Stay tuned but stay hopeful!
Oh, and if I can find a sitter, I’m off to State of Play! You’ve inspired me!
Um, maybe because these movies aren’t actually any good? And maybe the filmmakers making them have abandoned their own voices in the name of middlebrow awards-baiting dramatic shlock? I mean, right off the bat:
Gary Ross. Big, Dave, Pleasantville.
Spike Lee. She’s Gotta Have It (the rom-com that was the Obamas first date).

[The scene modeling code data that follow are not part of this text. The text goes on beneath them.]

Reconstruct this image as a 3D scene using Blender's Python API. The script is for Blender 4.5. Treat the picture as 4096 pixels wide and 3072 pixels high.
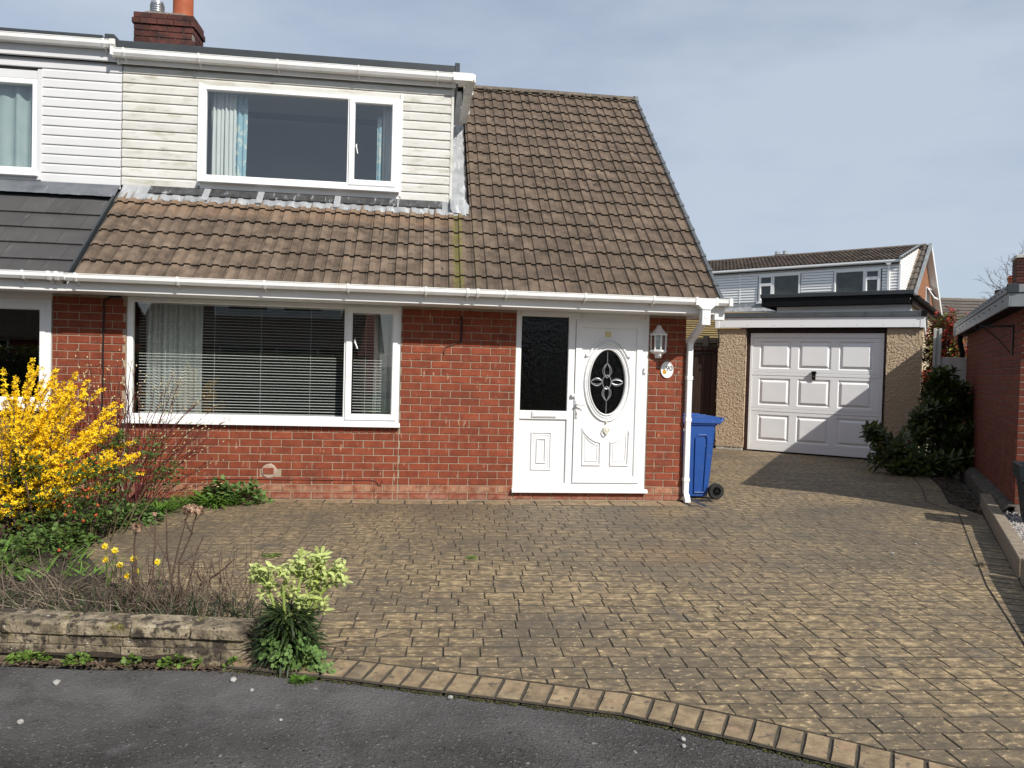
import bpy, math, random
import numpy as np
from mathutils import Vector, Matrix
random.seed(7); rng = np.random.default_rng(11)
R = math.radians
for o in list(bpy.data.objects): bpy.data.objects.remove(o)
sc = bpy.context.scene
COL = sc.collection

# ------------------------------------------------------------------ camera
cam_d = bpy.data.cameras.new('camera'); cam = bpy.data.objects.new('camera', cam_d); COL.objects.link(cam)
cam_d.sensor_fit = 'HORIZONTAL'; cam_d.sensor_width = 36.0
cam_d.lens = 2950.1 / 4096 * 36.0; cam_d.clip_end = 2000; cam_d.clip_start = 0.05
YAW, PIT, ROL = 0.12167, -0.02249, -0.02716
fw = Vector((math.sin(YAW), math.cos(YAW), 0)); rt = Vector((math.cos(YAW), -math.sin(YAW), 0)); up = Vector((0, 0, 1))
fw2 = fw * math.cos(PIT) + up * math.sin(PIT); up2 = up * math.cos(PIT) - fw * math.sin(PIT)
cr = rt * math.cos(ROL) - up2 * math.sin(ROL); cu = up2 * math.cos(ROL) + rt * math.sin(ROL)
cam.matrix_world = Matrix(((cr.x, cu.x, -fw2.x, 0), (cr.y, cu.y, -fw2.y, -8.5524), (cr.z, cu.z, -fw2.z, 1.5558), (0, 0, 0, 1)))
sc.camera = cam

# ------------------------------------------------------------------ sun and sky
SUN = Vector((0.65, -1.05, 1.0)).normalized()
sd = bpy.data.lights.new('sun', 'SUN'); sd.energy = 5.0; sd.angle = R(0.53); sd.color = (1.0, 0.95, 0.87)
so = bpy.data.objects.new('sun', sd); COL.objects.link(so); so.location = (10, -15, 20)
so.rotation_euler = (-SUN).to_track_quat('-Z', 'Y').to_euler()
w = bpy.data.worlds.new('World'); sc.world = w; w.use_nodes = True
nt = w.node_tree; nt.nodes.clear()
def wn(t, **k):
    n = nt.nodes.new(t)
    for a, b in k.items(): setattr(n, a, b)
    return n
out = wn('ShaderNodeOutputWorld')
sky = wn('ShaderNodeTexSky', sky_type='NISHITA'); sky.sun_disc = False
sky.sun_elevation = math.asin(SUN.z); sky.sun_rotation = math.atan2(SUN.x, SUN.y)
sky.air_density = 1.0; sky.dust_density = 0.7; sky.ozone_density = 1.6
bg1 = wn('ShaderNodeBackground'); bg1.inputs['Strength'].default_value = 0.10
bg2 = wn('ShaderNodeBackground'); bg2.inputs['Strength'].default_value = 0.64
bg2.inputs['Color'].default_value = (0.80, 0.91, 1.07, 1)
tc = wn('ShaderNodeTexCoord'); mp = wn('ShaderNodeMapping'); mp.inputs['Scale'].default_value = (1.0, 1.0, 3.2)
nz = wn('ShaderNodeTexNoise'); nz.inputs['Scale'].default_value = 1.5; nz.inputs['Detail'].default_value = 7; nz.inputs['Roughness'].default_value = .55
rm = wn('ShaderNodeMapRange'); rm.inputs['From Min'].default_value = .34; rm.inputs['From Max'].default_value = .62
rm.inputs['To Min'].default_value = .38; rm.inputs['To Max'].default_value = .9
mix = wn('ShaderNodeMixShader')
L = nt.links.new
L(sky.outputs[0], bg1.inputs['Color']); L(tc.outputs['Generated'], mp.inputs[0]); L(mp.outputs[0], nz.inputs['Vector'])
L(nz.outputs['Fac'], rm.inputs['Value']); L(rm.outputs[0], mix.inputs['Fac']); L(bg1.outputs[0], mix.inputs[1]); L(bg2.outputs[0], mix.inputs[2])
L(mix.outputs[0], out.inputs['Surface'])
sc.view_settings.view_transform = 'Standard'; sc.view_settings.look = 'None'
sc.view_settings.exposure = 0.12; sc.view_settings.gamma = 1.0
try: sc.view_settings.use_curve_mapping = False
except Exception: pass

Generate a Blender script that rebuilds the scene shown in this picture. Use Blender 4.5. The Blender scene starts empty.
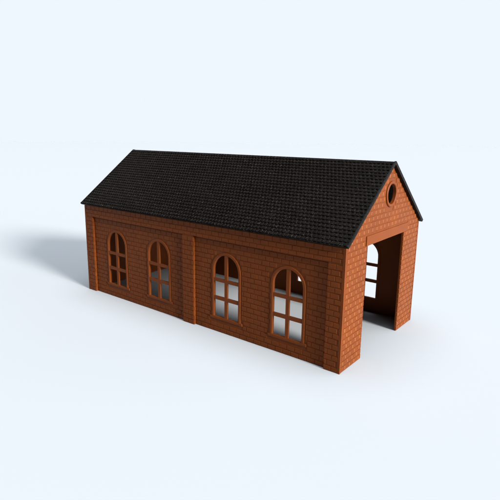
import bpy, bmesh, math, random
from mathutils import Vector, Matrix, noise

random.seed(7)
S = 0.1                       # one unit = wall height of the model (10 cm)
L, W, H = 3.275, 1.492, 1.0   # length, width, wall height
RIDGE, EAVE_Z, EAVE_O, VERGE_O = 1.607, 1.022, 0.031, 0.027
CH = 0.0455                   # brick course height
BL = 0.0780                   # brick length on the long walls
BG = 0.0780                   # brick length on the end walls
MORTAR = 0.0042               # brick face stands this far off the joint plane
REC = 0.023                   # depth of the recessed wall panels
TH = 0.020                    # wall thickness
sc = bpy.context.scene
col = sc.collection

# ------------------------------------------------------------------ helpers
def link(name, bm, mat, parent=None, smooth=False):
    bmesh.ops.recalc_face_normals(bm, faces=bm.faces)
    me = bpy.data.meshes.new(name)
    for v in bm.verts:
        v.co *= S
    bm.to_mesh(me); bm.free()
    for q in (mat if isinstance(mat, (list, tuple)) else [mat]):
        me.materials.append(q)
    if smooth:
        for p in me.polygons: p.use_smooth = True
    o = bpy.data.objects.new(name, me)
    col.objects.link(o)
    if parent is not None:
        o.parent = parent
    return o

def box(bm, a, b):
    x0, y0, z0 = a; x1, y1, z1 = b
    v = [bm.verts.new(p) for p in ((x0,y0,z0),(x1,y0,z0),(x1,y1,z0),(x0,y1,z0),
                                   (x0,y0,z1),(x1,y0,z1),(x1,y1,z1),(x0,y1,z1))]
    for f in ((0,3,2,1),(4,5,6,7),(0,1,5,4),(1,2,6,5),(2,3,7,6),(3,0,4,7)):
        bm.faces.new([v[i] for i in f])

def bevel_box(bm, a, b, r=0.004):
    t = bmesh.new(); box(t, a, b)
    bmesh.ops.bevel(t, geom=t.edges[:], offset=r, segments=2, profile=0.5, affect='EDGES')
    merge(bm, t)

def merge(bm, t):
    m = {}
    for v in t.verts: m[v] = bm.verts.new(v.co)
    for f in t.faces: bm.faces.new([m[v] for v in f.verts])
    t.free()

def slab(outline, holes, w0, w1, frame):
    """flat plate with holes: outline in (u,v), thickness w0..w1, frame maps (u,v,w) to xyz"""
    bm = bmesh.new()
    for loop in [outline] + holes:
        vs = [bm.verts.new((u, v, 0)) for u, v in loop]
        for i in range(len(vs)):
            bm.edges.new((vs[i], vs[(i+1) % len(vs)]))
    bmesh.ops.triangle_fill(bm, use_beauty=True, use_dissolve=False, edges=bm.edges[:])
    r = bmesh.ops.extrude_face_region(bm, geom=bm.faces[:])
    top = {g for g in r['geom'] if isinstance(g, bmesh.types.BMVert)}
    for v in bm.verts:
        u, q = v.co.x, v.co.y
        v.co = frame(u, q, w1 if v in top else w0)
    return bm

def arch(hw, z0, zs, c, n=20, segs_close=True):
    """arch-topped opening centred on c, counter-clockwise from bottom left"""
    p = [(c - hw, z0), (c + hw, z0)]
    for i in range(n + 1):
        t = math.pi * i / n
        p.append((c + hw * math.cos(t), zs + hw * math.sin(t)))
    return p

def brick(bm, u0, u1, v0, v1, frame, w0=-0.002, w1=MORTAR, ch=0.0024):
    j = lambda: random.uniform(-0.0006, 0.0006)
    dw = random.uniform(-0.0005, 0.0005)
    lo = [(u0, v0), (u1, v0), (u1, v1), (u0, v1)]
    hi = [(u0+ch+j(), v0+ch+j()), (u1-ch+j(), v0+ch+j()), (u1-ch+j(), v1-ch+j()), (u0+ch+j(), v1-ch+j())]
    m = w1 - 0.0018
    A = [bm.verts.new(frame(u, v, w0)) for u, v in lo]
    B = [bm.verts.new(frame(u, v, m)) for u, v in lo]
    Cc = [bm.verts.new(frame(u, v, w1 + dw)) for u, v in hi]
    for i in range(4):
        k = (i + 1) % 4
        bm.faces.new((A[i], A[k], B[k], B[i]))
        bm.faces.new((B[i], B[k], Cc[k], Cc[i]))
    bm.faces.new(Cc)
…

Ron Howard. Splash. Cocoon.
And let’s not get all misty-eyed, either. When people make comparisons to the past, they take the whole of the present and compare it selectively to their few favorite memories. The Bourne movies are easily as good as Parallax and Three Days. Silkwood doesn’t hold up. Tender Mercies and Network — well, those are two movies written by master dramatists. But so are Adaptation and Sideways.
And at the end of the day, “17 Again” seems like a relatable fantasy comedy. “State of Play” just seems like a retread of all those “smart” movies that aren’t nearly as intelligent as they like to think.
The trailers for “State of Play” fall flat for me for a couple reasons:
1. as Carson said, terrible, bland title;
2. the plot seems very similar to a slew of recent “politicians as murderers” films, Murder at 1600 and Absolute Power come to mind.
3. It’s not based on a true story. Why get worked up about a reporter uncovering government corruption story when I can see “All the President’s Men” and it’s based on the real thing?
I actually was surprised by the description of “State of Play” as a highbrow adult drama. Is that what it is? Watching the trailer doesn’t make that very clear. To me it looks like tired way too overdone action thriller. I was actually thinking as I watched the trailer that the clips they showed could have been taken from a dozen different movies I already saw before. Maybe this movie is good, but the trailer certainly wasn’t showing me that.